Problem description:
From the listing, collect all lines containing the word "part".

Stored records
--
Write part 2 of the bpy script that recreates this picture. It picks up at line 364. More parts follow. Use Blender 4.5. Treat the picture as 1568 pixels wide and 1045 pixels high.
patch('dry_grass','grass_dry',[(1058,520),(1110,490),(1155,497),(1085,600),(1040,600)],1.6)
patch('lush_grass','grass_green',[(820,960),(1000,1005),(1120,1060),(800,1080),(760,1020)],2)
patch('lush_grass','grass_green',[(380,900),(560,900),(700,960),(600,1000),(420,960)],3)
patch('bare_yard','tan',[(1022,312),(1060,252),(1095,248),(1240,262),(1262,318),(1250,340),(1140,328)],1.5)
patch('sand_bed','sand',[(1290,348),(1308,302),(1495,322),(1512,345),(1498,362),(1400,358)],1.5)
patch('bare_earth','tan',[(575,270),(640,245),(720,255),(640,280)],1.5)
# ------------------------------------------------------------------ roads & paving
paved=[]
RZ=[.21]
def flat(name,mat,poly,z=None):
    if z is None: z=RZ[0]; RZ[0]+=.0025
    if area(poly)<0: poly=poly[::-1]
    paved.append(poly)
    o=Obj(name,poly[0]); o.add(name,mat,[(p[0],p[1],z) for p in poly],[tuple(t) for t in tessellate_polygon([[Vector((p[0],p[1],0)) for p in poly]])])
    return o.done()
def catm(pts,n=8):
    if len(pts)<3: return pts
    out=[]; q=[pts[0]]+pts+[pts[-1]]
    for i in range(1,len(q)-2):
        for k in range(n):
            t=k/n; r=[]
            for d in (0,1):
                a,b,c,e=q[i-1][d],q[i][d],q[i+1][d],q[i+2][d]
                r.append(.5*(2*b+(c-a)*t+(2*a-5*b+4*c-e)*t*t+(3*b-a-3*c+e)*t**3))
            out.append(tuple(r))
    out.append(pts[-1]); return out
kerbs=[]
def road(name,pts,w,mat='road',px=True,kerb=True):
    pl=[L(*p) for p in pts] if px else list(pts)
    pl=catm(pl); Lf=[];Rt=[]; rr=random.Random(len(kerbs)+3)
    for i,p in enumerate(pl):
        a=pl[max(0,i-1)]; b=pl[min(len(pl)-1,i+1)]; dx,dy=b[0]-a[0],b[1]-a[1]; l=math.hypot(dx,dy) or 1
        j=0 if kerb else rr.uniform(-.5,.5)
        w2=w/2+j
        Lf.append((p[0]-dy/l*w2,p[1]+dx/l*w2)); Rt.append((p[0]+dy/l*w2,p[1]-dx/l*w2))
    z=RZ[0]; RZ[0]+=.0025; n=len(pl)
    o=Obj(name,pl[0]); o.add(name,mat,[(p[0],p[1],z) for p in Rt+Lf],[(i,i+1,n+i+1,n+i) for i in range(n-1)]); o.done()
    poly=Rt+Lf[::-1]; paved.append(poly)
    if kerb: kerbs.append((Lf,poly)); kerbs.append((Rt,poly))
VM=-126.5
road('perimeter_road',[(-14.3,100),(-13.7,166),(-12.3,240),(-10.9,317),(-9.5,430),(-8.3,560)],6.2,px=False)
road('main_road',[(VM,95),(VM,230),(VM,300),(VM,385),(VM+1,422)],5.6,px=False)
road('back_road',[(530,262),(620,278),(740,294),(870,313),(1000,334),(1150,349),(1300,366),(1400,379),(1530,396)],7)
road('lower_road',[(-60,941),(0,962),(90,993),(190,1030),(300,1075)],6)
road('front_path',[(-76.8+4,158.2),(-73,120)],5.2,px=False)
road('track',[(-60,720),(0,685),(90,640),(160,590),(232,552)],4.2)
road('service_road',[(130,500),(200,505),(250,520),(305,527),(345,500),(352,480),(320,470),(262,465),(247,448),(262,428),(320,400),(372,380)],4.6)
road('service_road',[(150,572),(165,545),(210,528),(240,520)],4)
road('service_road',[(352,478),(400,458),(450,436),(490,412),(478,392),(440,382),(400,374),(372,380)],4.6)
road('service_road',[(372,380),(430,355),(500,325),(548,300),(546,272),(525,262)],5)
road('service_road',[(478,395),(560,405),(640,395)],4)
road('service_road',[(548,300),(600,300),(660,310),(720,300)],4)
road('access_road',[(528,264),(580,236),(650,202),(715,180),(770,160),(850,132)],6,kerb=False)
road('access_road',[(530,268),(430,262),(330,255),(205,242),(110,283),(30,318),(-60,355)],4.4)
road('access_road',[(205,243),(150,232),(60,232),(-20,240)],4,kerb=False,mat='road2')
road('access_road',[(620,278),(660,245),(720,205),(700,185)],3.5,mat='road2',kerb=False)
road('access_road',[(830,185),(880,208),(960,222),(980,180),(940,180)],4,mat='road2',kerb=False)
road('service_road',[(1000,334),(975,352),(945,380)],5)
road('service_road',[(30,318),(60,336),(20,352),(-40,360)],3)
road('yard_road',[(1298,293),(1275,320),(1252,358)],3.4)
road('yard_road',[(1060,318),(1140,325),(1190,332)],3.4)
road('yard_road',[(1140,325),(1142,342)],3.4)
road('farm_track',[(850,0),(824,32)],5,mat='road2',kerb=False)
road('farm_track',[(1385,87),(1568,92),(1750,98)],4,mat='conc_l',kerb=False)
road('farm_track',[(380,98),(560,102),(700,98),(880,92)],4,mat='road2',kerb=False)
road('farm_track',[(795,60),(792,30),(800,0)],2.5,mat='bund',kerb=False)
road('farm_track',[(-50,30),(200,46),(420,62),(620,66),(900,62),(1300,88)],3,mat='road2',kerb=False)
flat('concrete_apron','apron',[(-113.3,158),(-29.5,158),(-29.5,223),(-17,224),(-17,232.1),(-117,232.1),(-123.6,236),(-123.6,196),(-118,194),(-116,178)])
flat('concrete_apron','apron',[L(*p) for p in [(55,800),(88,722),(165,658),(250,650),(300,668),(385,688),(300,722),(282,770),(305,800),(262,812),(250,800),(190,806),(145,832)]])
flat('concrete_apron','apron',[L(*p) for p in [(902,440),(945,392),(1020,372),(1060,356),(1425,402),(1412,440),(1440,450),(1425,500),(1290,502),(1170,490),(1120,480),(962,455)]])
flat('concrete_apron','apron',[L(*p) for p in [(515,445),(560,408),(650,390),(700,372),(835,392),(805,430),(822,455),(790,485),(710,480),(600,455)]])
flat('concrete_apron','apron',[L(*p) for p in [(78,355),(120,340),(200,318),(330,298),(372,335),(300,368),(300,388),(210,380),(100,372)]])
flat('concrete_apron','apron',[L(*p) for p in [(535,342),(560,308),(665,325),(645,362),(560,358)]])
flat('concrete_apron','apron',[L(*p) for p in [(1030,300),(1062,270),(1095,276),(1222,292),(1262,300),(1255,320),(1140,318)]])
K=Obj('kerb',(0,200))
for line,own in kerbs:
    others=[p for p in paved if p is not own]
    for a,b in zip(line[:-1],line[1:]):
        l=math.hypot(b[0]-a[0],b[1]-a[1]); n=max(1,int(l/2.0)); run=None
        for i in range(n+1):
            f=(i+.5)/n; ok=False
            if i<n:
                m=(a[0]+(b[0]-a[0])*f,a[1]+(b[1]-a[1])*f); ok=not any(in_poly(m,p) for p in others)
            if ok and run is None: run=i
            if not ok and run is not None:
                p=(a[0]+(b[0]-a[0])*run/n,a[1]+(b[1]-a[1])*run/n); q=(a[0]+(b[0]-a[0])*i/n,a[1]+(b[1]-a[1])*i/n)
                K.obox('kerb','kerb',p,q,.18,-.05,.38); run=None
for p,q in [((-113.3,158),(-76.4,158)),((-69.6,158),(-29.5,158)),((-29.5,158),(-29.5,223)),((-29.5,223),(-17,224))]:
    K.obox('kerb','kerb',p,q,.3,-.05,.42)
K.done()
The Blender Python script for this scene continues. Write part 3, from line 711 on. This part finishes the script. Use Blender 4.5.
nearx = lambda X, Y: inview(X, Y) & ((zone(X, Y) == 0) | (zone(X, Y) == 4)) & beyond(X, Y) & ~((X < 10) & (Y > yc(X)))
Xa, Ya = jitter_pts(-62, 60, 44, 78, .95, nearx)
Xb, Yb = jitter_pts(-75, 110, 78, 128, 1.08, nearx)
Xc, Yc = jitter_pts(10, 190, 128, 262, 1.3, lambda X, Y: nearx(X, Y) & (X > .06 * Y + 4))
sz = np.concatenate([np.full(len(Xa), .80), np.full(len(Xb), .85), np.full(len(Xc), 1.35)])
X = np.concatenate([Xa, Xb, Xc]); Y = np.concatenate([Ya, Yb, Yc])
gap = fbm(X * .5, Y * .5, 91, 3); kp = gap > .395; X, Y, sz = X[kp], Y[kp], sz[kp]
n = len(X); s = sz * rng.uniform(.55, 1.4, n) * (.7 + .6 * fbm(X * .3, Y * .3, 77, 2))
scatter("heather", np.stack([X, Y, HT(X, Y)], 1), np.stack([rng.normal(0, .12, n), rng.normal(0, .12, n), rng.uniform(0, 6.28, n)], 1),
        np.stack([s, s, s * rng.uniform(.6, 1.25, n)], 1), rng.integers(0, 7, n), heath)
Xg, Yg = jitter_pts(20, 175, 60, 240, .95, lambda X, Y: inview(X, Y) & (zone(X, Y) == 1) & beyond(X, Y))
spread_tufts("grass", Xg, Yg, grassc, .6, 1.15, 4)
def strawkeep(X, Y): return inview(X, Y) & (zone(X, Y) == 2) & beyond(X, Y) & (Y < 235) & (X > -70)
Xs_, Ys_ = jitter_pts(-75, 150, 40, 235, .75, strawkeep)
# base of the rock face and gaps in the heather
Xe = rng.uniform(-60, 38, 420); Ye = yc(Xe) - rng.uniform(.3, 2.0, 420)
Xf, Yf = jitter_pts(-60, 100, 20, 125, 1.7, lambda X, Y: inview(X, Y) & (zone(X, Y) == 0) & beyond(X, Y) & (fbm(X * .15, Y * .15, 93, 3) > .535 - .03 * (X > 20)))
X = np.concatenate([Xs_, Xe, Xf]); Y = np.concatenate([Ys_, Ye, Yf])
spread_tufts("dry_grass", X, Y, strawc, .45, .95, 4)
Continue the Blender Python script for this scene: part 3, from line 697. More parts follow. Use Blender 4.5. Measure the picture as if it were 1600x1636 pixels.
--
Response to the task:
Write part 2 of the bpy script that recreates this picture. It picks up at line 364. More parts follow. Use Blender 4.5. Treat the picture as 1568 pixels wide and 1045 pixels high.
The Blender Python script for this scene continues. Write part 3, from line 711 on. This part finishes the script. Use Blender 4.5.
Continue the Blender Python script for this scene: part 3, from line 697. More parts follow. Use Blender 4.5. Measure the picture as if it were 1600x1636 pixels.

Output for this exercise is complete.